You begin by transforming your mind from "intention" to "attention," as you more seriously approach harvesting the potential innovation within your organization's ecosystem. To reliably gain the "fruits of minds" from your sphere of reach and influence requires disciplined and sustained attention, ...no more, ..no less.
Though this seems logical and simple on the surface, a shift of attention can be a deceptively non-trivial matter. The implications for you and your organization can be far reaching. Consider:
Every organization is perfectly designed
to produce its present positive and negative realities.
If an organization seeks to have different realities,
it must change its design.
Such a change will not dependably take place
without a critical mass of sustained attention.
Bringing about an appropriate degree of personal attention requires that you and any other applicable leaders must first possess heightened awareness and acknowledgement of a few of the critical underlying fundamentals. To begin to gain the prerequisite degree of awareness of these Creative Hive fundamentals most effectively, the following steps are strongly advised:
A) Read: Ideas Are Free. This book is a quick read and generally well-aligned with the Creative Hive construct. The content provides an introduction to a few essential principles. Though this book is somewhat incomplete as to guiding a practical execution (... but aren't they all?), and perhaps has a few contradictions in some areas, I consider this book to be one of the best available in the domain for early mind expansion. Most importantly, this book strives to purge many commonly-held, but erroneous or problematic viewpoints about workplace innovation. The authors offer to the reader a seasoned, widely-travel vantage in organizational successes and failures in attempts to harvest innovation.
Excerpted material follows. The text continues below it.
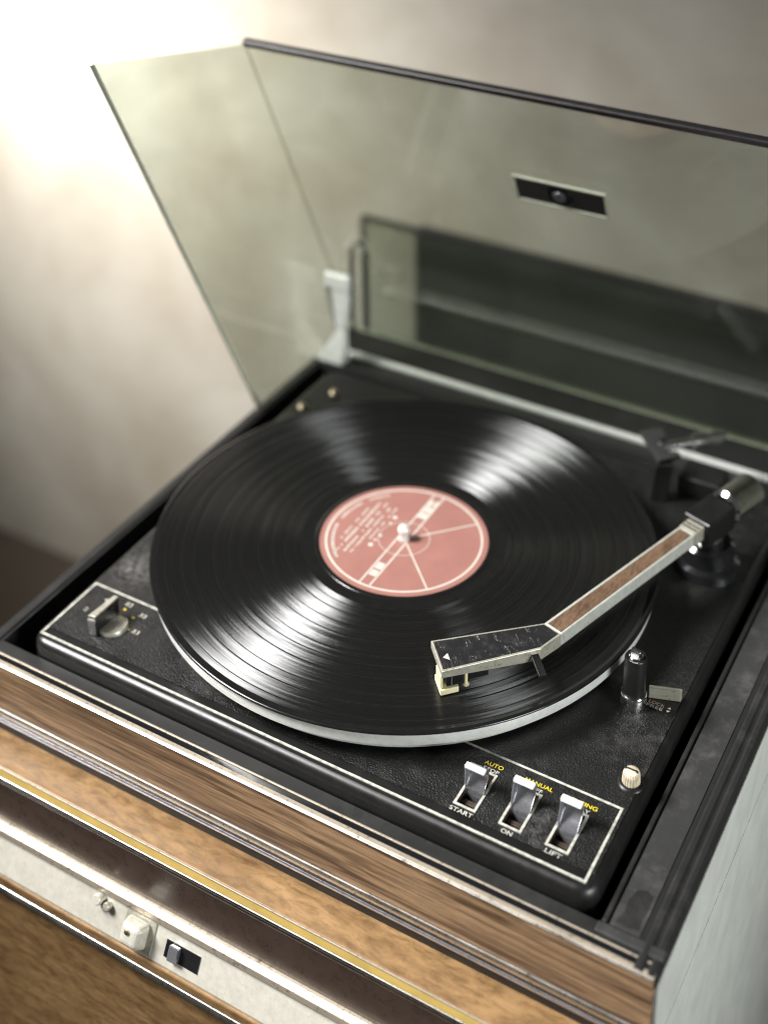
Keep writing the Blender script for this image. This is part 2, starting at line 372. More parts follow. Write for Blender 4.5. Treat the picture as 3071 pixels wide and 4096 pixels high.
# ------------------------------------------------------------------ record player: plinth and deck
RP = thing('record_player', 'black record player with open smoked lid, wood-grain front and tonearm', 'record player', (18, 30, -82.5))
XL, XR, YF, YR = -184.5, 221.5, -172.5, 246.0
ZR = -32.0                                          # top of the rim
PB = -82.5                                          # underside of the plinth
# plinth tub: rim with an opening for the floating deck plate
def ring_box(name, o, i, z0, z1, mat, parent):
    (ox0, ox1, oy0, oy1), (ix0, ix1, iy0, iy1) = o, i
    v = []
    for z in (z0, z1):
        v += [(ox0, oy0, z), (ox1, oy0, z), (ox1, oy1, z), (ox0, oy1, z), (ix0, iy0, z), (ix1, iy0, z), (ix1, iy1, z), (ix0, iy1, z)]
    f = []
    for k in range(4):
        j = (k + 1) % 4
        f += [(k, j, 4 + j, 4 + k), (8 + k, 12 + k, 12 + j, 8 + j), (k, 8 + k, 8 + j, j), (4 + k, 4 + j, 12 + j, 12 + k)]
    return pyd(name, v, f, mat, parent, bevel=0.8, seg=2)
base = ring_box('plinth', (XL, XR, YF + 3.2, YR), (-176.5, 190.6, -156.2, 183.0), PB + 9, ZR, 'rim', RP)
box('plinth_floor', -180, 200, -165, 200, PB + 3, PB + 8, 'void', RP, bevel=0)
box('base_band', XL + 1.5, XR - 1.5, YF + 1.5, YR - 2, PB, PB + 8.0, 'rim', RP, bevel=0.3)
# right-hand rail and grooves
rail = box('side_rail', 190.9, 193.2, -156.5, 183.0, ZR + 0.05, ZR + 1.8, 'rim', RP, bevel=0.7)
box('side_groove', 193.25, 194.3, -156, 240, ZR - 0.3, ZR + 0.12, 'void', RP, bevel=0)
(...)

B) Read: Work's A We Thing. In reading Ideas Are Free, and from Characteristics of a Creative Hive elsewhere in this blog, you perhaps appreciate that the cornerstone of Creative Hive is establishing "creative thought and expression" as an explicit expectation within every work role. The importance of this factor cannot be overstated!
For most organizations the easy-to-consume content of Work's A We Thing quickly introduces the merit of significantly remodeling relationships with workers, so as to achieve greater performance (in this context namely, creative expression). The most reliable way to accomplish such personal work role performance is by adopting and practicing Relationship Performance™.
This book is primarily written to be distributed to each of your workers (and to your qualified candidates). However, it also effectively serves as introductory guide for anyone wishing to understand the fundamentals of Relationship Performance. Upon completion of the book, it may be clear why these organizing principles are the preferred way to "set the stage" for building your Creative Hive (when they are commonly shared throughout your organization).
C) Read: Strategic Innovation ... this substantive book quickly and comprehensively describes how Whirlpool found a reliable path toward becoming a Creative Hive. Many major points are presented in a comprehensive, but easy-to-consume manner. This content appears to be an honest and realistic reporting of both the victories and the non-trivial challenges Whirlpool's leadership have experienced. I consider the guidance to be of extreme valuable to organization embarking on the trail to innovation improvements. In fact, by consuming this book, there may be no need for your organization to completely reinvent "the wheel" (read the book, you'll see what I mean).
Think of these three books as your "innovation tripod" to form and steady your early thinking. By reading and thoughtfully considering the content of the three above books, you should have entered into a healthy, hungry novice's perspective of the various areas that merit your attention.
Then...
D) Read and consider the topic: "Two matrixes describing critical areas in Creative Hive™ design and execution" within this blog's "Getting Underway" section (likely by scrolling below): This content may serve to better enlighten you to the various basic dimensions that are awaiting your Creative Hive attention and leadership.
E) Read and consider the "evolving content" of: "Want Innovation that resonates? A farming analogy can be your guide. (also within this "Getting underway" section, below). The purpose of this content is to provide you with a thought provoking analogy as you enter the process of architecting innovation competences and programs within your organization.
After you reach this point, I advise:
F) Meeting or attending a training session with a TalentSphere subject matter expert to develop your initial Creative Hive architecture and execution plans, including deploying your Innovation Harvester™ ICM. A typical session, curriculum or discussion should encompass the areas shown on this general Creative Hive attention-mapping graphic:
Download Innovation Mindmap
I strongly advise the above six items precede any Creative Hive decisions, actions or initiatives.
Pursuing a Creative Hive a is process of installing and developing new core competencies within the organization. For those who may be interested: so much of crafting and sustaining Creative Hive competencies relates to learning (...and equally, unlearning). This being the case, it may be a good time to for you to revisit and reconsider Stephen Covey's well-proven and now classic model of how we typically move through a learning process ...from having "unconscious incompetence" to ultimately achieving "unconscious competence" (if you complete the full journey).
As you may appreciate from the below graphic, the six steps above should generate the awareness that helps you to move from the lower right to the lower left; whereas, your considering and learning from the steps above "begins" the journey upward from the lower left to the upper left. Then with disciplined application and sustained practice, you and all those in your organization finally can achieve movement from the upper left to upper right destination and rewards of "unconscious competence."